Problem:
Retype the material below. Keep every word exactly as it is.

Dataset section:
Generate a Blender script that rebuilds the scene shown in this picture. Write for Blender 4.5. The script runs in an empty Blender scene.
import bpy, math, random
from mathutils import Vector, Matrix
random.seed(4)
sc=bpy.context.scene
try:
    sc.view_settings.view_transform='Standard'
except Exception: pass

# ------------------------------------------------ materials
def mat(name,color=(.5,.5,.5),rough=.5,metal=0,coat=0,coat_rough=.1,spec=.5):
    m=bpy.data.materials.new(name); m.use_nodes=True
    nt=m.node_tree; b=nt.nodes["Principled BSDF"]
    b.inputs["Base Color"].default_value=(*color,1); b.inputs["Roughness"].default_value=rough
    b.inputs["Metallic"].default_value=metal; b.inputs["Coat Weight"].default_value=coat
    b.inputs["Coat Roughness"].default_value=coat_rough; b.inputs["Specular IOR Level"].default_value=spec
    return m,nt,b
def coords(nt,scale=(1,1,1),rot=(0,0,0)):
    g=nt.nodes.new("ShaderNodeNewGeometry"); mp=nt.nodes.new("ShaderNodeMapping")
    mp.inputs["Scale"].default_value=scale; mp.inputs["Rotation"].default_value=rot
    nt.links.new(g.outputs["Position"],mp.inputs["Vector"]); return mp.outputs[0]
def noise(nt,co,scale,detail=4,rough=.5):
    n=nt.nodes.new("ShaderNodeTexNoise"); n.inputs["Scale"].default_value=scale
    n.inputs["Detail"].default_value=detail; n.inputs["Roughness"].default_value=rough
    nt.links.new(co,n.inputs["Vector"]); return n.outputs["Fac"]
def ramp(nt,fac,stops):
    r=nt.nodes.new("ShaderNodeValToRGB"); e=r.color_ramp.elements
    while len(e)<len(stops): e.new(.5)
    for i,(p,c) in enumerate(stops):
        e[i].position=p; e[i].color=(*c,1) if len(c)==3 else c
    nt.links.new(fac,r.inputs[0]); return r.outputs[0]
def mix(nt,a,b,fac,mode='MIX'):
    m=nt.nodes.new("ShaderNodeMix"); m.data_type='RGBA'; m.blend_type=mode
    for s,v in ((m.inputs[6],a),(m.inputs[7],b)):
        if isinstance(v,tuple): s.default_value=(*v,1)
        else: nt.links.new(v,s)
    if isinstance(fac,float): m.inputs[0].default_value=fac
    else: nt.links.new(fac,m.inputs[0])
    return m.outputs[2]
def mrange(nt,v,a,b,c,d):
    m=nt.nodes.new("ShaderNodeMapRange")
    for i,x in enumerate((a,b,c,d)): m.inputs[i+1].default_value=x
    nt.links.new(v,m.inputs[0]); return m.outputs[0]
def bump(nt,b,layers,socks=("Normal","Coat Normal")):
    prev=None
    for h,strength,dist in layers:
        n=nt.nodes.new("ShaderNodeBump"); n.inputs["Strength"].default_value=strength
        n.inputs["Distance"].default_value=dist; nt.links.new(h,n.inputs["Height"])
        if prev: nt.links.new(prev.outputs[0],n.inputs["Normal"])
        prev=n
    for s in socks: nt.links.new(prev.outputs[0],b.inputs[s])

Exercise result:
Generate a Blender script that rebuilds the scene shown in this picture. Write for Blender 4.5. The script runs in an empty Blender scene.
import bpy, math, random
from mathutils import Vector, Matrix
random.seed(4)
sc=bpy.context.scene
try:
    sc.view_settings.view_transform='Standard'
except Exception: pass

# ------------------------------------------------ materials
def mat(name,color=(.5,.5,.5),rough=.5,metal=0,coat=0,coat_rough=.1,spec=.5):
    m=bpy.data.materials.new(name); m.use_nodes=True
    nt=m.node_tree; b=nt.nodes["Principled BSDF"]
    b.inputs["Base Color"].default_value=(*color,1); b.inputs["Roughness"].default_value=rough
    b.inputs["Metallic"].default_value=metal; b.inputs["Coat Weight"].default_value=coat
    b.inputs["Coat Roughness"].default_value=coat_rough; b.inputs["Specular IOR Level"].default_value=spec
    return m,nt,b
def coords(nt,scale=(1,1,1),rot=(0,0,0)):
    g=nt.nodes.new("ShaderNodeNewGeometry"); mp=nt.nodes.new("ShaderNodeMapping")
    mp.inputs["Scale"].default_value=scale; mp.inputs["Rotation"].default_value=rot
    nt.links.new(g.outputs["Position"],mp.inputs["Vector"]); return mp.outputs[0]
def noise(nt,co,scale,detail=4,rough=.5):
    n=nt.nodes.new("ShaderNodeTexNoise"); n.inputs["Scale"].default_value=scale
    n.inputs["Detail"].default_value=detail; n.inputs["Roughness"].default_value=rough
    nt.links.new(co,n.inputs["Vector"]); return n.outputs["Fac"]
def ramp(nt,fac,stops):
    r=nt.nodes.new("ShaderNodeValToRGB"); e=r.color_ramp.elements
    while len(e)<len(stops): e.new(.5)
    for i,(p,c) in enumerate(stops):
        e[i].position=p; e[i].color=(*c,1) if len(c)==3 else c
    nt.links.new(fac,r.inputs[0]); return r.outputs[0]
def mix(nt,a,b,fac,mode='MIX'):
    m=nt.nodes.new("ShaderNodeMix"); m.data_type='RGBA'; m.blend_type=mode
    for s,v in ((m.inputs[6],a),(m.inputs[7],b)):
        if isinstance(v,tuple): s.default_value=(*v,1)
        else: nt.links.new(v,s)
    if isinstance(fac,float): m.inputs[0].default_value=fac
    else: nt.links.new(fac,m.inputs[0])
    return m.outputs[2]
def mrange(nt,v,a,b,c,d):
    m=nt.nodes.new("ShaderNodeMapRange")
    for i,x in enumerate((a,b,c,d)): m.inputs[i+1].default_value=x
    nt.links.new(v,m.inputs[0]); return m.outputs[0]
def bump(nt,b,layers,socks=("Normal","Coat Normal")):
    prev=None
    for h,strength,dist in layers:
        n=nt.nodes.new("ShaderNodeBump"); n.inputs["Strength"].default_value=strength
        n.inputs["Distance"].default_value=dist; nt.links.new(h,n.inputs["Height"])
        if prev: nt.links.new(prev.outputs[0],n.inputs["Normal"])
        prev=n
    for s in socks: nt.links.new(prev.outputs[0],b.inputs[s])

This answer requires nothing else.